Im Mittelfeld dürfen sich Toni Kroos, 21, Schmelzers Vereinskollege Mario Götze, 18, und erstmals von Anfang an auch der Mainzer André Schürrle, 20, auf einen Einsatz freuen. "André besticht mit Tempodribblings, geht mit Ball und Mut in Situationen eins gegen eins", lobt Löw, der im Angriff wohl auf den formstarken Mario Gomez, 25, setzen wird. "Wir sind froh, dass wir solche Spiele wie gegen Australien nutzen können, um die Weiterentwicklung unserer jungen Spieler zu fördern", kündigte nach Löw gestern auch dessen Assistent Hans-Dieter Flick an, gegen das Team von Down Under der zweiten Garde eine Chance einzuräumen.

Neben dem Auftreten der eigenen Talente ist man auf Seiten des Deutschen Fußball-Bundes aber auch auf die Reaktionen der Fans gespannt, die den emotionslosen 4:0-Pflichtsieg gegen Kasachstan am Sonnabend mit lautstarken Pfiffen quittiert hatten. "Ich hoffe, dass die Zuschauer diesmal ihren Spaß haben und wir eine gute Leistung abliefern. Wir sollten jedenfalls zusehen, uns gut zu verkaufen", sagte Friedrich, der sich mit seinen 31 Jahren als echter Oldtimer der DFB-Rasselbande fühlen darf.

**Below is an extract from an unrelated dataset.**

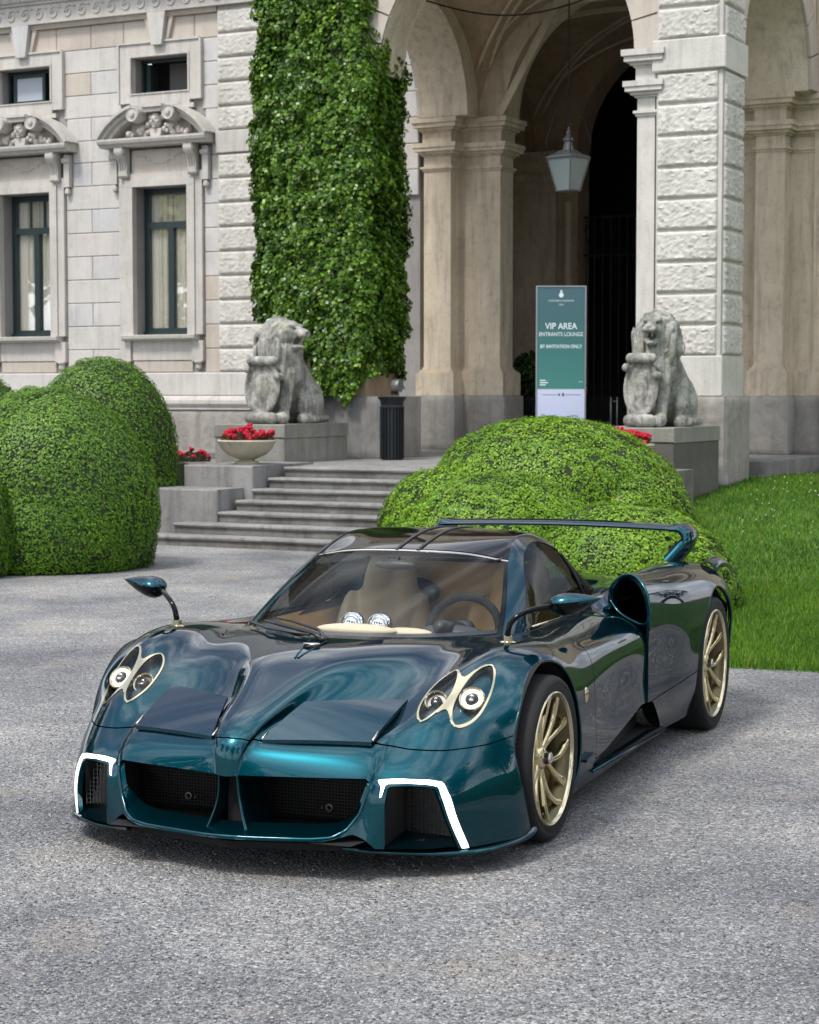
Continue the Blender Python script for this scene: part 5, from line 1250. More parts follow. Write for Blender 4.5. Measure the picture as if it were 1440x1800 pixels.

Löws frühzeitige Ankündigung, gegen Australien der jungen Garde eine Chance zu geben, hat jedenfalls nicht gerade für ein besseres Verhältnis zu den eigenen Fans gesorgt. Bis gestern Mittag waren gerade mal 25 000 Tickets für die Partie verkauft - selbst beim Test gegen Malta im vergangenen Jahr in Aachen wurden mit 26 000 Karten mehr Tickets verhökert. Dabei ist es längst kein Geheimnis mehr, dass der DFB die Freundschaftsspiele nicht nur zum Experimentieren, sondern auch als Einnahmequelle braucht. Gemäß des mit der ARD und dem ZDF geschlossenen TV-Vertrages muss jedes Jahr eine gewisse Zahl an Heimspielen erreicht werden. Nachdem Löws Mannschaft aber bereits in den vergangenen drei Testspielen - 1:1 gegen Italien, 0:0 gegen Schweden und 2:2 gegen Dänemark - enttäuscht hatte, soll gegen Australien die Möglichkeit genutzt werden, den eigenen Anspruch endlich auch in einem Freundschaftsspiel gerecht zu werden.

Was für die junge Mannschaft im Allgemeinen, gilt für Bastian Schweinsteiger im Besonderen. Der Bayernstar, der nach seiner enttäuschenden Leistung gegen Kasachstan besonders hartnäckig von den Zuschauern ausgepfiffen wurde, erhält heute Abend die Chance zur Wiedergutmachung. "Bastian wird auf jeden Fall spielen", kündigte Flick an, der zunächst nur offen lassen wollte, ob der formschwache Mittelfeldmotor von Anfang an oder als Joker auflaufen darf. Ausbremsen, das hat Schweinsteiger bereits am Wochenende klargemacht, will er sich aber von niemandem lassen. Löws Angebot, neben Philipp Lahm, Sami Khedira und Mesut Özil frühzeitig zum Verein zurückzukehren, lehnte Schweinsteiger dankend ab. Gegen Australien will er nach einer bislang enttäuschenden Saison wieder auf die Überholspur. Wie man sich dort zurechtfindet, könnte Schweinsteiger sicherlich im Gespräch mit Hobbyrennfahrer Bender klären.